The quest for gel electrolytes with superior ionic conductivity, robust mechanical strength and expanded voltage window is an ongoing and significant area of interest. This study introduces a gel electrolyte, formulated from polyvinyl alcohol (PVA), lithium sulfate (Li2SO4), and 1-butyl-3-methylimidazolium trifluoromethanesulfonate (IL), termed PVA-Li2SO4-IL. Developed through a straightforward solution casting and a freezing-thawing process, the incorporation of an ionic liquid into the gel polymer containing lithium salt enhances both the ionic conductivity of the electrolyte and imposes some pseudocapacitance to the supercapacitor.
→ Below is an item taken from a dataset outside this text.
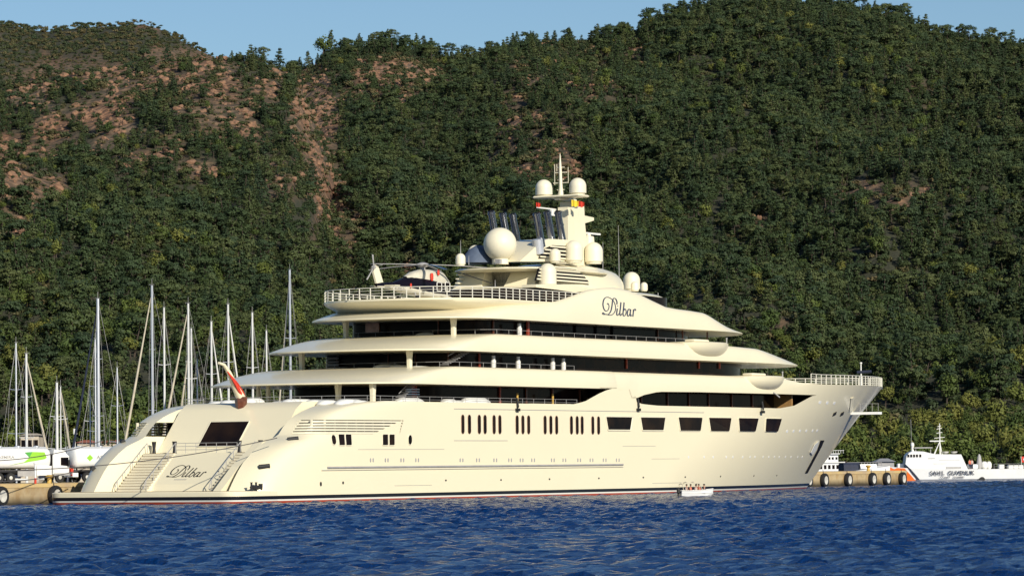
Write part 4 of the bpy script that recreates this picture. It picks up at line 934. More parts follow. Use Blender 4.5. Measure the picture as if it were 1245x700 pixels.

Comprehensive characterizations of the gel electrolyte's morphology, chemical composition, crystallinity, thermal stability, and mechanical attributes were conducted using various characterization techniques. Notably, the optimized gel electrolyte demonstrates a high ionic conductivity of 13.32 mS/cm at ambient temperature, improved to a peak conductivity of 31.42 mS/cm at 80 °C. When employed in a symmetric supercapacitor using activated carbon derived from date stones (DSCA) as electrodes, the supercapacitor achieves an exceptional energy density of 65.14 Wh/kg and high power density of 5000 W/kg. This energy density is attained due to the high operating potential window of 2 V and a notable specific capacitance of 117.25 F/g at a current density of 0.5 A/g. Furthermore, the supercapacitor exhibits remarkable cycling stability, maintaining 88.7 % of its initial capacitance after 10,000 cycles. These results position the PVA-Li2SO4-IL gel electrolyte as a highly promising material for the advancement of high-power and high-energy-density energy storage systems.